HRW does not appear to be given a chance to defend itself.

That appears to be the only instance in which a Bangladesh-related story filed from Dhaka and without any input from foreign colleagues that mentioned the term “enforced disappearance.”

Alam went to such a length to avoid discussing gross rights abuses that he never mentioned the 2021 US sanctions against Bangladesh security forces in his AP dispatches. But in his role as a commentator for local TV chat shows, he provides clues as to why.

In a recent talk show, he suggested Sheikh Hasina was right to criticise the US for imposing sanctions against an elite police unit for gross rights abuses.

“I think the government has handled the situation rightly,” he said, referring to Hasina’s blistering response to the US announcement.

As in Alam’s public commentaries, Hasina always gets a fawning treatment in his AP stories.

In election coverage in 2018, he called Sheikh Hasina an “iron lady”, which is a pejorative by Western standards reserved for authoritarian leaders, but he twisted the term as a badge of honour. “She’s developed a strong persona as an iron lady after her fierce response to a 2016 attack by radical Islamists on a cafe in Dhaka’s diplomatic quarter,” he wrote.

In another story, he wrote about how Hasina was courting votes by promising development. Alam concluded the story with Hasina’s quote urging people “to be brave” and go to polls as if the opposition was obstructing people from exercising votes.

In reality, the Awami League ended up “winning” more than 95% of the seats in an election that The Washington Post compared to North Korean and Syrian ones: Many of the polling stations saw close to 100% voter turnout, the likely result of intense vote rigging.

For his post-election report, instead of focusing on credible allegations of election manipulation, Alam was quick to write about an outpouring of support from the international community for the Sheikh Hasina government. “Congratulatory messages are flowing to Bangladesh Prime Minister-elect Sheikh Hasina,” he wrote, describing how leaders from Saudi Arabia to Bhutan were lauding her on winning the third straight term in power.
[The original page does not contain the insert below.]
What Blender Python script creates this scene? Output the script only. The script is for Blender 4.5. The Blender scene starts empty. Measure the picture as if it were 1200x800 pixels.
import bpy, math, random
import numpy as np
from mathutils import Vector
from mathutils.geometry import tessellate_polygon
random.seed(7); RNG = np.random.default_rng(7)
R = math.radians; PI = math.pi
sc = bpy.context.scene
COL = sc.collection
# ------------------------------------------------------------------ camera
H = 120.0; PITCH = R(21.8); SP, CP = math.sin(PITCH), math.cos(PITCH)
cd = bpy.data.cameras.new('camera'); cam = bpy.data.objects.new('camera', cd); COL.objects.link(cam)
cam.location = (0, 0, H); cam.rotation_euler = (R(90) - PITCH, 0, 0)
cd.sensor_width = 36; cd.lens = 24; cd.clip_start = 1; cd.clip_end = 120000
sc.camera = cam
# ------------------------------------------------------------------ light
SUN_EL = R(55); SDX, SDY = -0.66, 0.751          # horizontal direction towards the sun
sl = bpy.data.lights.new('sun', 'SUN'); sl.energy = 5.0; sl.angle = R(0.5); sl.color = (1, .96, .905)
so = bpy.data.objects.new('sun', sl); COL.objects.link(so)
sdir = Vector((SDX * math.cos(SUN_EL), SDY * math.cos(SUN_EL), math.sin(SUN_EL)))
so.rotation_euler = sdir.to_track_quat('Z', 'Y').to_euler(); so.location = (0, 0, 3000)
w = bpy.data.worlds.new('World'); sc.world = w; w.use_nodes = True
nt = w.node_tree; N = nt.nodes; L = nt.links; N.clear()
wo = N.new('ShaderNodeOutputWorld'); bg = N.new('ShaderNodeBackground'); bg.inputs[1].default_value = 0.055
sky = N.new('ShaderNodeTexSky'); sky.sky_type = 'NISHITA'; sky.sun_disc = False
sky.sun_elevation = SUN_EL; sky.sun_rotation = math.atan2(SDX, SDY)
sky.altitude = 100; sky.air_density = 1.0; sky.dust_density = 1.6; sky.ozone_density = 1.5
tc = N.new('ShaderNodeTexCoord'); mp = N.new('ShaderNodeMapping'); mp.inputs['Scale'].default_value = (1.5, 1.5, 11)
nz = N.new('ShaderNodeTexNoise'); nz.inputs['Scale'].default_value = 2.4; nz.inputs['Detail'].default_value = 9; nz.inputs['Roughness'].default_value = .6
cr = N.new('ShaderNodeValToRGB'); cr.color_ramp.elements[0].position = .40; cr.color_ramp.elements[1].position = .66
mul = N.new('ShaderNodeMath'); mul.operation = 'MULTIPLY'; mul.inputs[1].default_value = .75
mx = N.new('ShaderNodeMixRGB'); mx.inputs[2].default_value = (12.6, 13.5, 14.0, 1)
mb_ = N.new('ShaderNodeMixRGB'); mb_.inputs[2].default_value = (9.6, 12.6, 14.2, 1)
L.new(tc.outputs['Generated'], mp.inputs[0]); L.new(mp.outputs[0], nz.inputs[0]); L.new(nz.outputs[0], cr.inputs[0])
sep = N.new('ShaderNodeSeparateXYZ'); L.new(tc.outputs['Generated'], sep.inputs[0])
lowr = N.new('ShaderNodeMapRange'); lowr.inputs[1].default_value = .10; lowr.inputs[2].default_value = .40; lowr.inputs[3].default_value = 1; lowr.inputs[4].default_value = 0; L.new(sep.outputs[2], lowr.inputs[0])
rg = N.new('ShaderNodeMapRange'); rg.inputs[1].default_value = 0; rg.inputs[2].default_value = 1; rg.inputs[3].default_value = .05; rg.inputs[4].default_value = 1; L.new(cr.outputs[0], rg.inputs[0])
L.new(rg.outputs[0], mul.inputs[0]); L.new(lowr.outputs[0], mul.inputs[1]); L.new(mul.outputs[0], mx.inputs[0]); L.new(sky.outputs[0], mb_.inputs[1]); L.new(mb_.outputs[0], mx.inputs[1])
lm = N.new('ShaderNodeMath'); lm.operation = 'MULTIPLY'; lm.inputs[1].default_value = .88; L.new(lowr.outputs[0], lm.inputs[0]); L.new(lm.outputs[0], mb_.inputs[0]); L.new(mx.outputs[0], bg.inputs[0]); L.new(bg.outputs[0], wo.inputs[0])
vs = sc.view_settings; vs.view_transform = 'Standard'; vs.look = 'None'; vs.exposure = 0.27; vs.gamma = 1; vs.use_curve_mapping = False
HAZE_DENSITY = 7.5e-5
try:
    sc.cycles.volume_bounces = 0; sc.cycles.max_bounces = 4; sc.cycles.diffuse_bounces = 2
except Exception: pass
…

That was aligned with the ruling party talking points at the time — that these congratulatory messages showed the newly elected government was perfectly accepted by the international community, negating Western reservations about the credibility of the election.

In this story, too, Alam let Sheikh Hasina have the final say.

“She dismissed questions about the fairness of the vote and said it was a “very peaceful election”,” he wrote. ●

UPDATE: The story was updated to fix styling and editing errors and attach an additional photo – of a business card – following the 24th paragraph.